Now I have set the stage for our emotional state when we entered. And perhaps it explains why, while we were blown away by the architectural elements of the Alhambra and the design of the Generalife gardens, we weren't blissed out, like we were at the Alcazar. Maybe the difficulty getting there, the fact that we were going just to that destination rather than having the destination be enfolded into a larger experience, the gloomy weather, and the fact that little was in bloom all contributed to making our visit nice, and worthwhile. But not soaring. Despite how truly impressive the Alhambra is.

And maybe there is something more. Maybe we cut our Moorish teeth on the Alcazar, and so the Alhambra was more of the same, not something revolutionary. I could see that empirically the Alhambra is "better"—bigger, with walls that were so tactile they seemed embroidered, and more water all about. But it was a more stylized, grander example of what I already had an image of in my brain, rather than something new.

Also, I think the lack of beautiful weather probably impacted our visit more than it might at a place like Versailles or the Coliseum. Moorish architecture makes use of light in a way that few other forms do. Without light, I think something definitive is lost. I also have realized that bliss breeds bliss in our family—when one person is swept up in the moment, it creates a wave that carries us all. Our sense of adventure was high at the Alcazar; I have photos of everyone pointing in different directions with their eyes alight and their mouths open in wonder. But even just one person feeling so much moves us as a unit. It creates a frenzy of ebullience. For perhaps all the above reasons, none of us felt strongly enough to pave a path to the joy of being in a fabulous place.

Alcazar

Alcazar

So maybe it would have been different if we hadn't seen the Alcazar first, if we'd been staying in Granada so the visit wasn't so separate from a feeling of place (which makes the experience feel flat), if the weather had been lovely and the flowers were in bloom, if we hadn't been worn out, if we didn't have to keep sighing and waiting for tour groups to pass. But all those things were true, so while I didn't regret going to the Alhambra, in retrospect I would have been happy to skip it. And I think that visiting a place just for a single grand tourist destination is not high on my list of travel desires anymore. Great Pyramids of Giza, I think I'll have to give you a miss.

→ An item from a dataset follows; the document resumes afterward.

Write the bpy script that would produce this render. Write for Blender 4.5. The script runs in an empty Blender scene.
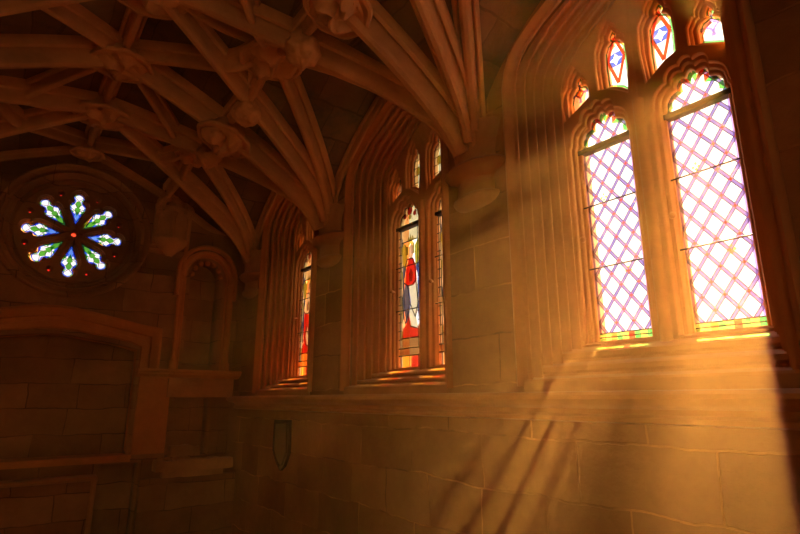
import bpy, math, random
from mathutils import Vector, Matrix, noise

# ------------------------------------------------------------------ scale
# All plans below are drawn in units of the distance from the viewpoint to the
# window wall; U turns them into metres and EYE lifts them off the floor.
U = 3.0
EYE = 2.1
def W(x, y, z): return Vector((x * U, y * U, z * U + EYE))
S = bpy.context.scene
COL = S.collection
rnd = random.Random(7)

# ------------------------------------------------------------------ camera, world, sun, exposure
cam = bpy.data.cameras.new('camera'); cam.sensor_width = 36.0; cam.lens = 528 / 800 * 36.0
cam.clip_start = 0.02
co = bpy.data.objects.new('camera', cam); COL.objects.link(co)
co.location = W(0, 0, 0)
co.rotation_euler = (math.radians(90 + 14.1), 0, math.radians(-36.7))
S.camera = co

SUN_DIR = Vector((.827, .273, .491)).normalized()
SUN_POWER = 95.0
SKY = 1.25
HAZE_DENSITY = 0.0122
wd = bpy.data.worlds.new('sky'); S.world = wd; wd.use_nodes = True
bg = wd.node_tree.nodes['Background']
bg.inputs[0].default_value = (1.0, .93, .84, 1); bg.inputs[1].default_value = SKY
sl = bpy.data.lights.new('sun', 'SUN'); sl.energy = SUN_POWER; sl.angle = math.radians(.55)
sl.color = (1.0, .65, .25)
so = bpy.data.objects.new('sun', sl); COL.objects.link(so)
so.location = W(3, 1.2, 2.2)
so.rotation_euler = SUN_DIR.to_track_quat('Z', 'Y').to_euler()
S.view_settings.view_transform = 'Standard'; S.view_settings.look = 'None'
S.view_settings.gamma = 1.0; S.view_settings.use_curve_mapping = False
S.view_settings.exposure = 0.8
try:
    S.cycles.use_denoising = True
    S.cycles.max_bounces = 10; S.cycles.diffuse_bounces = 6; S.cycles.transparent_max_bounces = 16
    S.cycles.volume_bounces = 1
    S.cycles.sample_clamp_indirect = 6.0
except Exception:
    pass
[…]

Our drive back from Alhambra (once I'd switched out wet socks for dry ones) was pleasant. There was less back-seat-fighting amongst the children than usual, probably because Siena kept asking questions that stimulated conversation rather than them getting bored and yelling at each other for taking up too much space (sigh). And as it was day, we could see more of the countryside, which was glorious. Lunch was a colossal failure. A restaurant on the side of the road, as we needed to eat quickly and head to the airport. My soup was so inedible I couldn't even fake it when the waitress asked if it was okay, Siena's fish (an utter mistake to order fish, I realize that now) wasn't bad but it wasn't good either, and Nicolas's paella tasted more like fishy rice. My steak and Keith's pork were quite nice, but we spent more energy trying to create a patchwork meal for all out of what was good rather than enjoying the meal. How we longed for Sevilla.

guitar-players seville spain

The Present

After all, the present will be history someday, right? So now, it's your turn. If you feel lead, please share what travel experiences felt transporting— that have lingered, even now? Like more than interesting architecture or well laid gardens, more than a feeling of "Wow!" but also a feeling of actual impact? Or which fell flat. And any ideas about what makes an experience one or the other. Because I really feel that travel is about more than what we see, it's about what we bring to the table.

And I'd like to reflect more about what I'm bringing to the table. Past, present, and future.